Sunday, March 10, 2013

Day Sixty-nine - Bread and Tulips, or "When downtrodden housewives discover there's more to the world... bastardo husbands rightly suffer."

Have you ever had one of those rotten luck situations that manages to turn around due to your own ingenuity?

Rosalba has.

Forgotten by her vacationing family at a rest stop, unhappy Rosalba takes the opportunity to go on the trip to Venice that she's never gotten to, fully intending to go back home the next day.

But one day stretches to three and three days stretch to a whole new life for her in the City of Bridges.

She finds lodging with a despairing maitre d', manages to charm her way into a job arranging flowers with a cantankerous anarchist, and becomes fast friends with a Reiki masseuse.

Meanwhile, her husband only seems to care about the state of his household, his unpressed shirts, and messy kitchen. He sends a portly plumber as a cheap private detective substitute to track her down and bring her home.

Bread and Tulips is full of wonderful cliches. It definitely falls into that sub-genre of empty-nest awakening movies that in Hollywood usually star Barbara Streisand or Meryl Streep.

Rosalba (Licia Maglietta) starts the movie neurotic and unfashionable, sporting flashy silver clothes that you'd more likely see on chavs than anyone else and unsure of herself even in her brief moments of courage as she takes the plunge and heads to Venice instead of straight home after being forgotten at a rest stop.

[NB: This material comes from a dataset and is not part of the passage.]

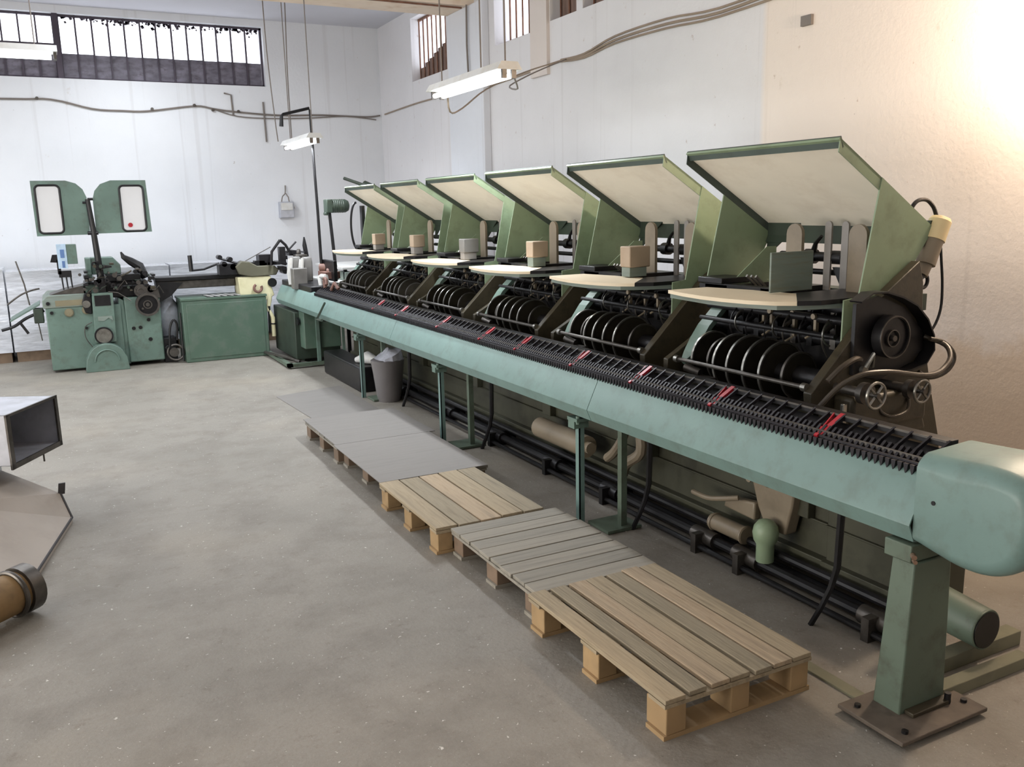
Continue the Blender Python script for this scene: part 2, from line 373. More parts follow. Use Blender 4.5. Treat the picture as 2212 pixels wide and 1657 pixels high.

As she begins making her new life, we see her reading, taking up an instrument, and generally just living life for herself instead of dedicated as a support drone for her family. Along the way, she manages to form fast friendships with several odd and endearing characters, including the loquacious maitre d' who eventually becomes her love interest.

That's not to say Bread and Tulips is a very passionate piece. There are moments here and there, but it's an oddly chaste movie. It takes Rosalba guiltily returning home, to resume her wifely duties, for her roommate/landlord Fernando to realize just how much brightness she's brought to his life. Only then, when he goes after her, do we hear anything, really, about love... and only during the credits, during a neighborhood block party, do we actually see a kiss, instead of the longing looks the movie has teased us with for the majority of the second and third acts.

For the most part, Bread and Tulips is blah. The story is alright, but the trappings and style are rather boring. Most annoying were the random dream sequences that pop up. They don't do much to make them distinct from reality, the craziest they get to distinguish them from the rest of the film is a blond wig for Rosabla's son. As such, the only cue that we were watching a dream was who happened to be in it, mostly in the form of her family back in Pescara.

It's cute, though... and has an authentic ring to it when you don't count the dreams. If you're looking for a self-contained and simple "reawakening" movie, you would definitely be okay with Bread and Tulips, but there are better ones out there.